**TASK REQUIREMENTS**: Examine each line of the data. Copy those that contain the string "pixels".
-- Start RECORDS TO USE --
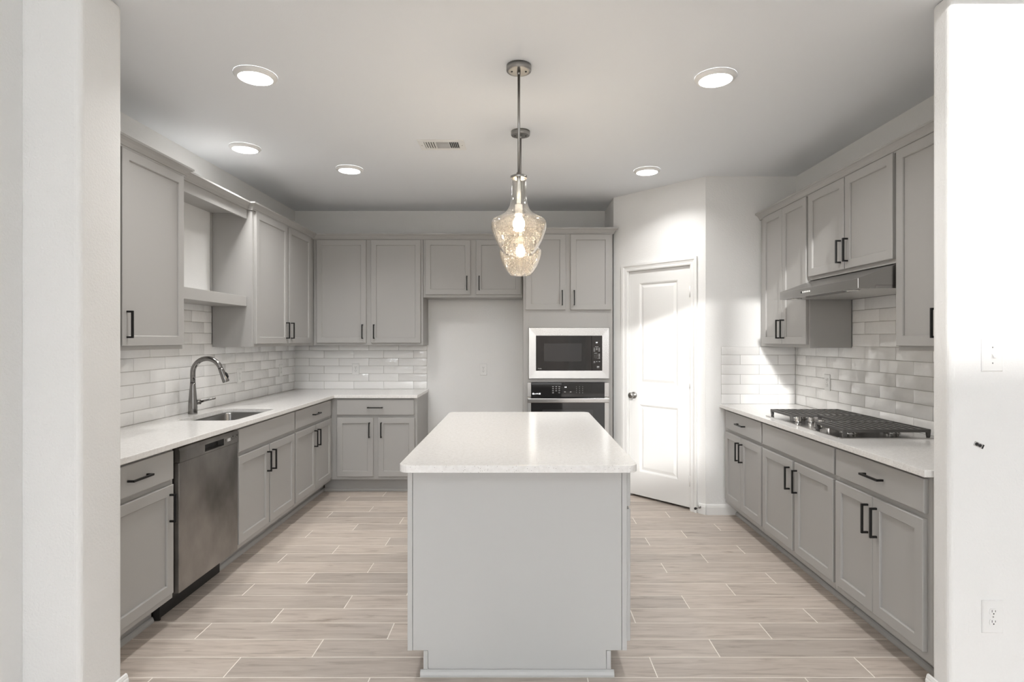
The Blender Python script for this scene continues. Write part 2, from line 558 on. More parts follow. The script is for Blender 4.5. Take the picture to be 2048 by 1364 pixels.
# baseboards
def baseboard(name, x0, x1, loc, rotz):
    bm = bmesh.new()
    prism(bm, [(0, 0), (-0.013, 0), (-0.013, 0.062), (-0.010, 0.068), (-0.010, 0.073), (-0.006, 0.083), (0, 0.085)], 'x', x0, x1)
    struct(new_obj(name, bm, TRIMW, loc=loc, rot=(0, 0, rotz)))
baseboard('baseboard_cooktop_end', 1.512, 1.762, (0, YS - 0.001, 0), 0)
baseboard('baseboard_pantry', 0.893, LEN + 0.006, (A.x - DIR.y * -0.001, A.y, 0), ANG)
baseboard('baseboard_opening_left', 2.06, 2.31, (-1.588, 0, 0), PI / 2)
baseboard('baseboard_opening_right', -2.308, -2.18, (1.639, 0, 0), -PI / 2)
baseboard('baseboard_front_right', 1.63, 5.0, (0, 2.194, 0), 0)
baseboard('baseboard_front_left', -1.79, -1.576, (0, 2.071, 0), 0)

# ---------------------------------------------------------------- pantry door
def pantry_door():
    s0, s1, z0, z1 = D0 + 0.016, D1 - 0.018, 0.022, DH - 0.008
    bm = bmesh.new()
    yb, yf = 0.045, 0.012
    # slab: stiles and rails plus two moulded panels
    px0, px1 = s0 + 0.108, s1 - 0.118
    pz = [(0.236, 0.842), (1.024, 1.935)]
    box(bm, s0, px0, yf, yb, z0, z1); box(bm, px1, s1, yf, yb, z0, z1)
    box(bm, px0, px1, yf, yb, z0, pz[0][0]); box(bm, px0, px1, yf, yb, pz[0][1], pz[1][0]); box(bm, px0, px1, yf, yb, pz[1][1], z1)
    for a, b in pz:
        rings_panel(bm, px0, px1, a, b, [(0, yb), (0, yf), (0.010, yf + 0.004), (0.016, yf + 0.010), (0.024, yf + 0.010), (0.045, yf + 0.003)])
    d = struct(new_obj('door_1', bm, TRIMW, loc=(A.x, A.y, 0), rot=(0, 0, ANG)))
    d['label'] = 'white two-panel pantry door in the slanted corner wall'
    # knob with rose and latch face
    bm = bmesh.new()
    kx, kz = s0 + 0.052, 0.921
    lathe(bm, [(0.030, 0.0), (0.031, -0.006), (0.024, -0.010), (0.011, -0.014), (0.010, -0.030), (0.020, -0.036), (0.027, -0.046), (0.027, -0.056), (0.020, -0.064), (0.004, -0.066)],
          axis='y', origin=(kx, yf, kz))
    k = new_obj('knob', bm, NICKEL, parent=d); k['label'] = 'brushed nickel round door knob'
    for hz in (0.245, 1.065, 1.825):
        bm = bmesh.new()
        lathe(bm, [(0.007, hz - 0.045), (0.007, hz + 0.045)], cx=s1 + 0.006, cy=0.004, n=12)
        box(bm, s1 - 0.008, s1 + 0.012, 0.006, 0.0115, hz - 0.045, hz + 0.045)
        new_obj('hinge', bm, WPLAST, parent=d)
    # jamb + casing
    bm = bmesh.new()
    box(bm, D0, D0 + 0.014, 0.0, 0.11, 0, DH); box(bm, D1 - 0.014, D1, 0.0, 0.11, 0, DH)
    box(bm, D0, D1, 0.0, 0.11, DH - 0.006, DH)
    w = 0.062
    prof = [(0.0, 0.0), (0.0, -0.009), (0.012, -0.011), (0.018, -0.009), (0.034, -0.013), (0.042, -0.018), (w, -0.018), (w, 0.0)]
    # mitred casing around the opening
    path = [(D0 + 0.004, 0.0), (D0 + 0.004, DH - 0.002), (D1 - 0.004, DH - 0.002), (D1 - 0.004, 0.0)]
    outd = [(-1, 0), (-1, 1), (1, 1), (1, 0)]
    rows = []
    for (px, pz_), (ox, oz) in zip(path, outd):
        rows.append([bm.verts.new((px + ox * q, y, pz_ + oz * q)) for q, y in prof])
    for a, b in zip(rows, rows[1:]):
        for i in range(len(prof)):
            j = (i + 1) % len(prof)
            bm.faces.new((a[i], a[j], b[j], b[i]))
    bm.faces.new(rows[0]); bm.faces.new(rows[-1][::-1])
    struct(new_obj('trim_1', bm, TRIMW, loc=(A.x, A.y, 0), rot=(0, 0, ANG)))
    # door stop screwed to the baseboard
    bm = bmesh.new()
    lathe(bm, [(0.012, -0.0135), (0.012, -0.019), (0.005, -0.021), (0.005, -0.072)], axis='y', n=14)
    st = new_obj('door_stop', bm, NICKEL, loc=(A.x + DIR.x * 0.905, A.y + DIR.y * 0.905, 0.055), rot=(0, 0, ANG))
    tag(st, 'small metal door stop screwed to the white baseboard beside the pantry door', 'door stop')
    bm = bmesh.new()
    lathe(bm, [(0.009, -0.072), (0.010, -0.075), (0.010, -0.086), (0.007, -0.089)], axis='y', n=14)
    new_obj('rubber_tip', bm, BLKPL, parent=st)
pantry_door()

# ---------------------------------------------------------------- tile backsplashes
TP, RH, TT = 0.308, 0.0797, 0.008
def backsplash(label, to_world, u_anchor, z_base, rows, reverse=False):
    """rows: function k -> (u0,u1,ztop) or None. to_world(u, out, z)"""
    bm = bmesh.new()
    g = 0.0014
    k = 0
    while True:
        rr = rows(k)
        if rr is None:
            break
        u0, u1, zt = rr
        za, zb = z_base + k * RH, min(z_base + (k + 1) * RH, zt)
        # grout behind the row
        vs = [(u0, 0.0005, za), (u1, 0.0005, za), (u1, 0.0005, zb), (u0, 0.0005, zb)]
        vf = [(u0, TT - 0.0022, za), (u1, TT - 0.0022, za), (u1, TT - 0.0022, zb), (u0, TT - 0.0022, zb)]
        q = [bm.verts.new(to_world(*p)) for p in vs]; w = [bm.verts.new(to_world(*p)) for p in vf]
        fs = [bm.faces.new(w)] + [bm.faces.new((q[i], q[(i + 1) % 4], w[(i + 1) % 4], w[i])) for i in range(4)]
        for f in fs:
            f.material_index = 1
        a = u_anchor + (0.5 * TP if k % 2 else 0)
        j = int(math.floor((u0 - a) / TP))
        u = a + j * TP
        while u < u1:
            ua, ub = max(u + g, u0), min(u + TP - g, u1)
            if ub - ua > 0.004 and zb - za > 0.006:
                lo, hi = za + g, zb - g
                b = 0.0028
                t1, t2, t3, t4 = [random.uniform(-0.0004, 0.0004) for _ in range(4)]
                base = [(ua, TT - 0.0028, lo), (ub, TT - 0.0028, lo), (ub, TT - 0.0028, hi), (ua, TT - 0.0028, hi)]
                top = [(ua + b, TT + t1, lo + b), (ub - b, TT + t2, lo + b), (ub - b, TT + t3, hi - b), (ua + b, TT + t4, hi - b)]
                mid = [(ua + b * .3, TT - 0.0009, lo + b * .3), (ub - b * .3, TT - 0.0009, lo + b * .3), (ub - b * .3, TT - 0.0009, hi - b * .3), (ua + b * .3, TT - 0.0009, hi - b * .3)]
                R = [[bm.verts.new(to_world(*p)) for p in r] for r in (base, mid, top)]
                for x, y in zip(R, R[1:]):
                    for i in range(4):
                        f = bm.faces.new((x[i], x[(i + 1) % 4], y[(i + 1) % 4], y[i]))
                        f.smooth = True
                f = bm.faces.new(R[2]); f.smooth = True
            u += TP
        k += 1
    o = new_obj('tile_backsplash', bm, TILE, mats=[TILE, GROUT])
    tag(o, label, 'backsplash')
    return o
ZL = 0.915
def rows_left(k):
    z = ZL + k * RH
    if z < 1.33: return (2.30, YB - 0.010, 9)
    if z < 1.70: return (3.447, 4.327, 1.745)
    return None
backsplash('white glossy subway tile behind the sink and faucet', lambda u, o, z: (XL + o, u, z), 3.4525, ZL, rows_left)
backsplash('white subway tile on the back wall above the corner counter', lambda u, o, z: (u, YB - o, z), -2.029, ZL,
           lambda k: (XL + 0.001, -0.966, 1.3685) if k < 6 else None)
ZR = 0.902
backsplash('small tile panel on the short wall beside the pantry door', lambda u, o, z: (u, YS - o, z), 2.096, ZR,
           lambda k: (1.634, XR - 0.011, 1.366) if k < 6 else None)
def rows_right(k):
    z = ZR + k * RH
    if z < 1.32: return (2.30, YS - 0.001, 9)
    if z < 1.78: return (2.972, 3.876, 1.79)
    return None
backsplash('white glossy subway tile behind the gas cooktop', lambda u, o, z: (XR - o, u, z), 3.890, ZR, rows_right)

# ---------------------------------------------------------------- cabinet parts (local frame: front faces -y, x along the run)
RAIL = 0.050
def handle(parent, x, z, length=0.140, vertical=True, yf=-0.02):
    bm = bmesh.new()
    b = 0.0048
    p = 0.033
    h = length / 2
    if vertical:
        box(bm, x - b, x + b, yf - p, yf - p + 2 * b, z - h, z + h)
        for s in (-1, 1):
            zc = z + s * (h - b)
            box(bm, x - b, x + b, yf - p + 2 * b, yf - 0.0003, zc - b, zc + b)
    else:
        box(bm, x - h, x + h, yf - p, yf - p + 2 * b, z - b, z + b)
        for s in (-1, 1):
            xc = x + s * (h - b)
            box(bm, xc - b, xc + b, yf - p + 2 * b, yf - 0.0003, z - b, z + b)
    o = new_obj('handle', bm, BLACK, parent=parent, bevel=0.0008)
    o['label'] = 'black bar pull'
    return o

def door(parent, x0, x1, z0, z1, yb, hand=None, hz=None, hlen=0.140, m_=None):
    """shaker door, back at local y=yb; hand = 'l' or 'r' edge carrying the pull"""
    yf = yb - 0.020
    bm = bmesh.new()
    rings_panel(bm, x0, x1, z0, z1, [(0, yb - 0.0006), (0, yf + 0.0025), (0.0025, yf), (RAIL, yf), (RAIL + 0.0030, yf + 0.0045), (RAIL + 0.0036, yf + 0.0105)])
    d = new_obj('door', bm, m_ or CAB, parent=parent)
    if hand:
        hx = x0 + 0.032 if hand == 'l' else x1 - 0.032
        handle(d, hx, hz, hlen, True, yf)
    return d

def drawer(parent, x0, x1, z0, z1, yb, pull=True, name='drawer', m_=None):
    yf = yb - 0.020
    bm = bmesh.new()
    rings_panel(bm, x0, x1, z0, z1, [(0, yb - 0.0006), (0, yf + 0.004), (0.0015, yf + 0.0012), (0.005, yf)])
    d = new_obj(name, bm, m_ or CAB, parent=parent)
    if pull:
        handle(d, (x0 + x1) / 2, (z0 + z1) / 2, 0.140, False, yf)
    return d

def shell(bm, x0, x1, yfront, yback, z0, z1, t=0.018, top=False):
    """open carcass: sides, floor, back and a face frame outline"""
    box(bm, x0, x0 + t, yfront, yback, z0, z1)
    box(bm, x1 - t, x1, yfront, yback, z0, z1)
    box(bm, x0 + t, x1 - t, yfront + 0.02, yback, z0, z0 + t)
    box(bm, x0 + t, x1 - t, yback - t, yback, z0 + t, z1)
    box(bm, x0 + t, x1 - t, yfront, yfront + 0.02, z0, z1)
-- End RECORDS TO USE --
-- Start RECORDS TO USE --
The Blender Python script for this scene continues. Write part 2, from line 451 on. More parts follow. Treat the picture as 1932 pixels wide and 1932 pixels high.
-- End RECORDS TO USE --
**FINISHED EXERCISE**:
The Blender Python script for this scene continues. Write part 2, from line 558 on. More parts follow. The script is for Blender 4.5. Take the picture to be 2048 by 1364 pixels.
The Blender Python script for this scene continues. Write part 2, from line 451 on. More parts follow. Treat the picture as 1932 pixels wide and 1932 pixels high.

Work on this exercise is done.